Just some reheated cheese/spinach pie this evening but yesterday he had our main meal at lunchtime in Wood's, which is Dulverton's premier dining establishment.
The food was pretty good. We both had a starter of smoked salmon, smoked eel, quail's egg and caviar for starters - you're not meant to eat caviar while pregnant, so I got Anna's portion as well. She had fillets of John Dory with small shrimps, salad and new potatoes for the main, while I did pretty well with a big mound of mussels in a sort of Chinese-y sauce of ginger, black bean and sweet red peppers, with proper needle-thin frites on the side. Finally, chocolate pudding for her, lemon posset for me. Cheddar Valley cider and cava to drink. All in all, very tasty, but what made it an experience was the venue. I kind of wish luka could have been there to see it - he'd have had a field day. It's loosely a 'pub', with a bar area with stools and another section with small tables for dining; the building, I would imagine, is probably a couple of hundred years old, although it's hard to tell in villages like this, where I think rough-finished stone continued to be used a long time after brick became the default material in towns and cities.
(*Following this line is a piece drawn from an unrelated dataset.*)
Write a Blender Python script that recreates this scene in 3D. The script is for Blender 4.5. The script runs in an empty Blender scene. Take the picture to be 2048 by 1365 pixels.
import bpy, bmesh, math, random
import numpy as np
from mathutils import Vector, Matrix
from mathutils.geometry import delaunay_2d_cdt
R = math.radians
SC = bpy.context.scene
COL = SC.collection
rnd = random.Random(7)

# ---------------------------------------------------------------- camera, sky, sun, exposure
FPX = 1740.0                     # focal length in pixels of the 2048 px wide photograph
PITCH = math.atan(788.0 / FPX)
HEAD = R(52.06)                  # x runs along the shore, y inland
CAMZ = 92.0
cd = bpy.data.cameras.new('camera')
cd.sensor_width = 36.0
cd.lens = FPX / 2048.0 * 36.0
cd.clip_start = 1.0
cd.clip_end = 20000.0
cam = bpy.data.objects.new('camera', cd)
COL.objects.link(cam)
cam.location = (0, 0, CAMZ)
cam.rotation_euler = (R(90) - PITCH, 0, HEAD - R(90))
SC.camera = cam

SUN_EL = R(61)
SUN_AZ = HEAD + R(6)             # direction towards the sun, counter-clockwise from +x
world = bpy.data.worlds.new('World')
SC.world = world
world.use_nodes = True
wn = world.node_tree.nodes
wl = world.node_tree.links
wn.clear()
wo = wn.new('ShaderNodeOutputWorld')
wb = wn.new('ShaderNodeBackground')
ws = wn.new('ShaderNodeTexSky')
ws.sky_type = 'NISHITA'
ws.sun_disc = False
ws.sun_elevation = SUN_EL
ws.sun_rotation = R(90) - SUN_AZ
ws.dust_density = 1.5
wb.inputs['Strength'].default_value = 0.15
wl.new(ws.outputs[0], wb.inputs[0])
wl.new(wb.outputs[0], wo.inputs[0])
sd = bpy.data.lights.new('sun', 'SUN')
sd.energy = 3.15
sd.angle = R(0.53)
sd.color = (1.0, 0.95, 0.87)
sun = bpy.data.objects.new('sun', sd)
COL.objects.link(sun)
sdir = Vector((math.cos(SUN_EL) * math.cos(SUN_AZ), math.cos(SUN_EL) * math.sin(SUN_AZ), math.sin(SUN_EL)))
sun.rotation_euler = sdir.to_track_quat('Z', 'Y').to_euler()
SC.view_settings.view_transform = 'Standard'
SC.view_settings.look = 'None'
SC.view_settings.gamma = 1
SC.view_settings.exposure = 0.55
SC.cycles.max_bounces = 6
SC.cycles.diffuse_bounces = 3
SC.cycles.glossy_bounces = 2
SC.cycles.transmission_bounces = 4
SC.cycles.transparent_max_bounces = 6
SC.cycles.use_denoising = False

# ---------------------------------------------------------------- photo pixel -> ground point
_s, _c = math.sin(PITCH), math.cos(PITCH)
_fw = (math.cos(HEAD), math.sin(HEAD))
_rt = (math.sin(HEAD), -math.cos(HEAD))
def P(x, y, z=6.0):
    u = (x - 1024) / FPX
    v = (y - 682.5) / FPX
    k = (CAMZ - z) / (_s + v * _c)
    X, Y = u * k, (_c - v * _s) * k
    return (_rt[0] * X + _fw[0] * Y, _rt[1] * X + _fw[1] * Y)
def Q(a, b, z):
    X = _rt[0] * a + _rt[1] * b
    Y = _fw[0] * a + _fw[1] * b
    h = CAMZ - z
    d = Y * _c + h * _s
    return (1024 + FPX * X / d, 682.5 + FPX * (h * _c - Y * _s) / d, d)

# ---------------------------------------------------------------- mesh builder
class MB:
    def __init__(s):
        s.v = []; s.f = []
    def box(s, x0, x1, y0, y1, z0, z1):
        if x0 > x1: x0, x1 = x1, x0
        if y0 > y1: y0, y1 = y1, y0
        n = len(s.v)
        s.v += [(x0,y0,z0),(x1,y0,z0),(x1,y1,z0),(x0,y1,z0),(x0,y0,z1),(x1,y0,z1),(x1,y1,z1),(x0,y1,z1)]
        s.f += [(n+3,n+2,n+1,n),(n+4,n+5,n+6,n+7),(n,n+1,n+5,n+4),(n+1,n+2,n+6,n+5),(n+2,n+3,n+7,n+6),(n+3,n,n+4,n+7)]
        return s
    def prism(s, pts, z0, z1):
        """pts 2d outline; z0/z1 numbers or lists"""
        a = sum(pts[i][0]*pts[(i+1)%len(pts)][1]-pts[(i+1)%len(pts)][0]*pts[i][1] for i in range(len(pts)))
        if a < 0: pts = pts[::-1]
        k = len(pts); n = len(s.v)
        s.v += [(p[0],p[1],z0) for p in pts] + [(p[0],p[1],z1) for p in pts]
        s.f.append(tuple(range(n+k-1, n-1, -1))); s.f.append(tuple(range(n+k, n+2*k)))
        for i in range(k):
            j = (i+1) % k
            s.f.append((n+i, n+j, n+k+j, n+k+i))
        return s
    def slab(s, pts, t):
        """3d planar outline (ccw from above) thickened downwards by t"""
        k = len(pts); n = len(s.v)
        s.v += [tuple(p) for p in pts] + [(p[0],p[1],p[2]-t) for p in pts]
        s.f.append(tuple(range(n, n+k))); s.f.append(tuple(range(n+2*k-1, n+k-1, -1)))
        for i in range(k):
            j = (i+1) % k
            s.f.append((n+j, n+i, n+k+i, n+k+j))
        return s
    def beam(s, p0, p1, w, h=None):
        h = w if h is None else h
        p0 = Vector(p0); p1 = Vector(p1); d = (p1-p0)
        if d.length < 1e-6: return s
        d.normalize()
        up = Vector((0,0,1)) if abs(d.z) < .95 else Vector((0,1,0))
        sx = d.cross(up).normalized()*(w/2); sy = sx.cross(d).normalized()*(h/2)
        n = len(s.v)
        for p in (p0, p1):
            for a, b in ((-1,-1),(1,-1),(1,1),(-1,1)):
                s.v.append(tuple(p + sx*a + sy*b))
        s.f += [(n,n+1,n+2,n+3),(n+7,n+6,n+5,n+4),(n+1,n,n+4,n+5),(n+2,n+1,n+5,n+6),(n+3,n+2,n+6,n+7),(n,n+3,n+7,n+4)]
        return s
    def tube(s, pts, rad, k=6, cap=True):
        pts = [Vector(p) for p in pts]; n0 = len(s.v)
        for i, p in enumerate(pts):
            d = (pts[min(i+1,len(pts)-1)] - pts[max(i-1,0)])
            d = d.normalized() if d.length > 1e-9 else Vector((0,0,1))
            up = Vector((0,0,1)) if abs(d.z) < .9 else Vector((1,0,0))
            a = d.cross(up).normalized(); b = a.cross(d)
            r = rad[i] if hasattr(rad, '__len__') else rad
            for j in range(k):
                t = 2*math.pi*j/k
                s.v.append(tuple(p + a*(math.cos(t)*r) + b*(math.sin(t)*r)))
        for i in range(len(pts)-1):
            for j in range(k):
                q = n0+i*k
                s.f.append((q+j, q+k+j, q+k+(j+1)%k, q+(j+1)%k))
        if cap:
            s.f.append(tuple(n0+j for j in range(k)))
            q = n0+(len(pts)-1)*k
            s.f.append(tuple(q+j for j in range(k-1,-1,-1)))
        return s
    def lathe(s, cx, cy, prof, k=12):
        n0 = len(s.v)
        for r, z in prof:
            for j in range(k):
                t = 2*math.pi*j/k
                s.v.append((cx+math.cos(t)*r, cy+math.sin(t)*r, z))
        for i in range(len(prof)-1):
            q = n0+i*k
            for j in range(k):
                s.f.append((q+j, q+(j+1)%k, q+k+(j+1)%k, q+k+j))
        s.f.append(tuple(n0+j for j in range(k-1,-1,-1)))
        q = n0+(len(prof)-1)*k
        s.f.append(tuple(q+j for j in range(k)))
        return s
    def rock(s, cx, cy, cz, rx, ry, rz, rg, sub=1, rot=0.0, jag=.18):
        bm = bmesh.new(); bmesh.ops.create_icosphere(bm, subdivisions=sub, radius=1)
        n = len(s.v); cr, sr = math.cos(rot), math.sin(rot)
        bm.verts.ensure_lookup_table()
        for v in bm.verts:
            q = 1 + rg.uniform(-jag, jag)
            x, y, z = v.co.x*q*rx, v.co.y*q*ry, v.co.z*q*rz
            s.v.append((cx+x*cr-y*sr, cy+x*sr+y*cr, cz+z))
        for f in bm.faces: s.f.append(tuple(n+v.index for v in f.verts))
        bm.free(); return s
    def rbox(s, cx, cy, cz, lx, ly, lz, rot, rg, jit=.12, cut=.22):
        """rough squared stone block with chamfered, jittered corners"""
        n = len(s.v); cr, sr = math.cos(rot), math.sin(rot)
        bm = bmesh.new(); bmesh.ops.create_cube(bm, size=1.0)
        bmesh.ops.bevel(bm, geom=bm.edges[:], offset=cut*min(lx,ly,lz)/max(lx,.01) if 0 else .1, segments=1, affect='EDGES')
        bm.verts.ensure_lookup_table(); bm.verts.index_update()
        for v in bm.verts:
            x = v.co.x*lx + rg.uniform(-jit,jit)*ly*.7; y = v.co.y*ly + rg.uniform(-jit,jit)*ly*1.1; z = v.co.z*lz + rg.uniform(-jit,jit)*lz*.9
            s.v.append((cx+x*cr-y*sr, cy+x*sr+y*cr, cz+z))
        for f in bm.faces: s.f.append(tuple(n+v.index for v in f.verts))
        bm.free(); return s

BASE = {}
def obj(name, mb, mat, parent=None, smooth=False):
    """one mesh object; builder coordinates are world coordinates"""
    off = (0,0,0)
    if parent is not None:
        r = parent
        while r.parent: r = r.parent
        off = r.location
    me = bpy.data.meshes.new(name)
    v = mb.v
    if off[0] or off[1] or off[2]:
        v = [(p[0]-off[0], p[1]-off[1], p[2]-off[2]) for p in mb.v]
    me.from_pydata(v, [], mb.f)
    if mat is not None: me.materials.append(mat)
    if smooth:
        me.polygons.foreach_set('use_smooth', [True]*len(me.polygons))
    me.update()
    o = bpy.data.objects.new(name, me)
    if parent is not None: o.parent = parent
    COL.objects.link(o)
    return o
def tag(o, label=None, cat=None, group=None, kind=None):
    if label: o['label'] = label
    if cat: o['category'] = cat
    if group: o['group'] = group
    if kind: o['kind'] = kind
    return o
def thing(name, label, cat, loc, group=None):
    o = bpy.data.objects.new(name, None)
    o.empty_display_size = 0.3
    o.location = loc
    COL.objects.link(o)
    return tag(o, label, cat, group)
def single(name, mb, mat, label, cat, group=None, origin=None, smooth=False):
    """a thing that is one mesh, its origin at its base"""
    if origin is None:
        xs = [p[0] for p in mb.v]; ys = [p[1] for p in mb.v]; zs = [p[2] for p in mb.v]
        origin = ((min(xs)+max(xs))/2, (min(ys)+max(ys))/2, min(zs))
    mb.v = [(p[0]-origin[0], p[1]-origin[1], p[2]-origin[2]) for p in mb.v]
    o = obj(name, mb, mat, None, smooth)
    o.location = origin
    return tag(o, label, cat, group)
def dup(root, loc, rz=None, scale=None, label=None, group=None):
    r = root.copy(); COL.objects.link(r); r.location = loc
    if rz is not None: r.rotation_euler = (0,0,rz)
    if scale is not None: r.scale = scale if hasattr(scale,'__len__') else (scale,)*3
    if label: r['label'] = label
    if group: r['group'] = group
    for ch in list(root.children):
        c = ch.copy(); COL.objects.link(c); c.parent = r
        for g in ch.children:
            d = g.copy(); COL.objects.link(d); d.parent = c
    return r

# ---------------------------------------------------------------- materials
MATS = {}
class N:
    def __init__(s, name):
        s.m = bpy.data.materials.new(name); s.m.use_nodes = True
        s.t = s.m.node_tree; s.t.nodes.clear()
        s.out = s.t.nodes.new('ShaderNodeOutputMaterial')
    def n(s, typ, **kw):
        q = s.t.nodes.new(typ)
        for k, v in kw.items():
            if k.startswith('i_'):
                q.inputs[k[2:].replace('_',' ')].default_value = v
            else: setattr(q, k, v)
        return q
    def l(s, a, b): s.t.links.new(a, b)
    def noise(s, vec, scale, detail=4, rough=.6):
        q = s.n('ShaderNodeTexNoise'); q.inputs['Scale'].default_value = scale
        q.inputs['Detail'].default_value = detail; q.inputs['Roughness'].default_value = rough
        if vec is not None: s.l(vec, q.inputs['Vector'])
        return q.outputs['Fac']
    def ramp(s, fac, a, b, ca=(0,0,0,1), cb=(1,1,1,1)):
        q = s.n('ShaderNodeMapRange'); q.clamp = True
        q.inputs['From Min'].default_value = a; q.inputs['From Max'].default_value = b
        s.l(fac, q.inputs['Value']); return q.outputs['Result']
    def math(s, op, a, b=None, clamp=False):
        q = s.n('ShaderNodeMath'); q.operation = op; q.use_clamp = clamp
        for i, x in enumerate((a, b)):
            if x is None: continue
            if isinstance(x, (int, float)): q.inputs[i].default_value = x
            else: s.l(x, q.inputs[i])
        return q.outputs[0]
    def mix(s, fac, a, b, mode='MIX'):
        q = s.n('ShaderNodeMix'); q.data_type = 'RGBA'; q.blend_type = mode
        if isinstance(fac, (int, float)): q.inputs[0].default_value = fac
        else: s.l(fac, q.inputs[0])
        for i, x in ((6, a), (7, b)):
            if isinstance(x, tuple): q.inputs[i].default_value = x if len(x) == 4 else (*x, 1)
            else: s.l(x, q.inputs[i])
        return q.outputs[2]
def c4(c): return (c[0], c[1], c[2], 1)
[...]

As is the case with many businesses around here, the visual theme is Exmoor itself, which is represented first and foremost by the stag. (There's a second-hand bookshop here with whole sections, covering several shelves each, on fishing, hunting, dogs, guns, gun-dogs and dog-guns.) The interior of the restaurant is a sort of temple to animal cruelty; quite apart from the stuffed heads of stags, badgers and foxes, paintings of racehorses and stuffed fish on the wall, there are parts of skulls with antlers projecting from them, as well as all the pieces of hardware associated with the lifestyle: fishing rods, riding crops, whips and spurs, and what I'm fairly sure were a couple of gin traps. The only thing missing was guns, really.
But the best exhibit of all was one of our fellow diners. Clearly a regular, this old chap of about 80 was in there by himself for Saturday lunch. His hair and eyebrows were Hesselteinian, his shirt was Daz Ultra white; plum-purple velvet jacket, bright red trousers, shiny brown leather shoes, and a polychromatic (but I think mainly indigo) paisley tie, the lower half of which was tucked into his shirt, presumably to keep it out of soup range. As he left, I saw him don a bright yellow hat (either a homburg or a fedora, I think) with a green band around it.
You could tell by looking at him that he'd probably have been quite interesting to talk to, but would also have considered Oswald Mosley a bit of a wet softy liberal woofter.